IN RE: NIHAN FINANCIAL, LLC, Debtor. Chittranjan Thakkar, Plaintiff-Appellant, v. Good Gateway, LLC, SEG Gateway, LLC, Defendants-Appellees.

No. 19-14868

Decided: December 09, 2020

Before WILLIAM PRYOR, Chief Judge, JORDAN and GRANT, Circuit Judges. Chittranjan Thakkar, Pro Se Mariane Leight Dorris, Robert Scott Shuker, Shuker & Dorris, PA, Orlando, FL, for Defendants - Appellees

Chittranjan Thakkar, a member of the debtor, appeals pro se the dismissal of his appeal from the approval of a settlement agreement by the bankruptcy court. Thakkar argues that the district court erred in determining that he lacked standing as a “person aggrieved” to appeal the order approving the settlement agreement because he owned equity in the debtor entity. He also argues that the bankruptcy court abused its discretion and denied him due process by denying his request for a continuance to obtain new counsel after his former counsel withdrew and that the bankruptcy court erred in approving the settlement agreement. We affirm.
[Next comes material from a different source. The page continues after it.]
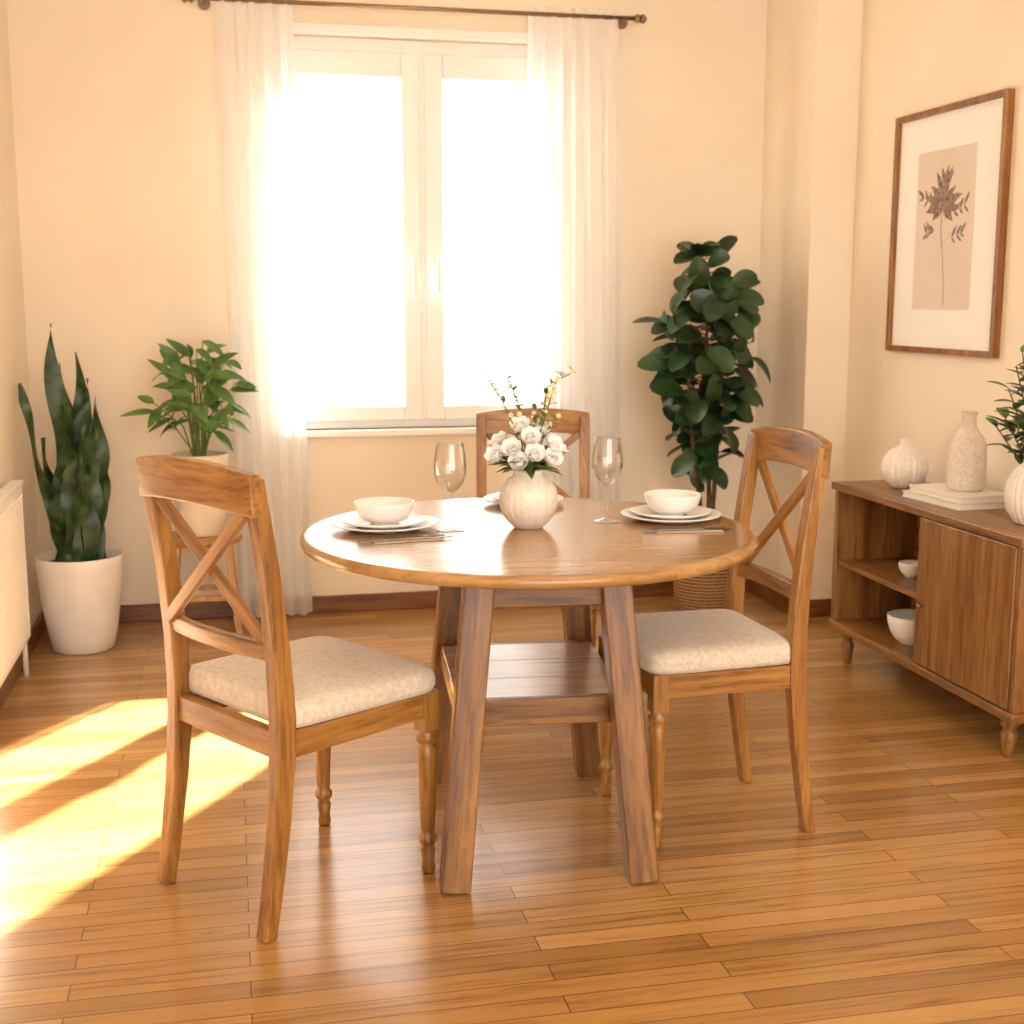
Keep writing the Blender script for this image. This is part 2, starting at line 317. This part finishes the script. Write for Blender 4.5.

“To have standing, a plaintiff must show: (1) he has suffered an injury in fact that is (a) concrete and particularized and (b) actual or imminent, not conjectural or hypothetical; (2) the injury is fairly traceable to conduct of the defendant; and (3) it is likely, not just merely speculative, that the injury will be redressed by a favorable decision.” Kelly v. Harris, 331 F.3d 817, 819-20 (11th Cir. 2003). The injury requirement “serves to distinguish a person with a direct stake in the outcome of a litigation—even though small—from a person with a mere interest in the problem.” Arcia v. Fla. Sec'y of State, 772 F.3d 1335, 1340 (11th Cir. 2014). To determine whether a person has standing to appeal an order of a bankruptcy court, we apply the “person aggrieved” standard. Atkinson v. Ernie Haire Ford, Inc. (In re Ernie Haire Ford, Inc.), 764 F.3d 1321, 1325 (11th Cir. 2014), cert. denied, 577 U.S. 822, 136 S. Ct. 104, 193 L.Ed.2d 36 (2015). Under that standard, a person has standing to appeal only when he is “directly, adversely, and pecuniarily affect[ed] by a bankruptcy court's order.” Id.; see also Fisher Island Ltd. v. Solby+Westbrae Partners (In re Fisher Island Investments, Inc.), 778 F.3d 1172, 1195-96 (11th Cir. 2015). A party is not “aggrieved” when the bankruptcy court's order causes only indirect harm to the party's asserted interest. See In re Ernie Haire Ford, Inc., 764 F.3d at 1326 (holding that former creditor was not a “person aggrieved” because he was merely an adversary defendant with an interest in avoiding liability to the estate).

The district court did not err when it dismissed Thakkar's appeal. Thakkar lacks standing because he was not aggrieved by approval of the settlement agreement. He was not a party to the settlement agreement, and so it did not compromise or affect his rights or liabilities. The approval of the agreement only indirectly affected his pecuniary interest in the debtor, if at all. See, e.g., In re AFY, Inc., 733 F.3d 791, 793 (8th Cir. 2013) (holding that shareholders of debtor were not persons aggrieved entitled to appeal denials of objections to claims). And because Thakkar lacks standing to appeal, we need not address his other arguments.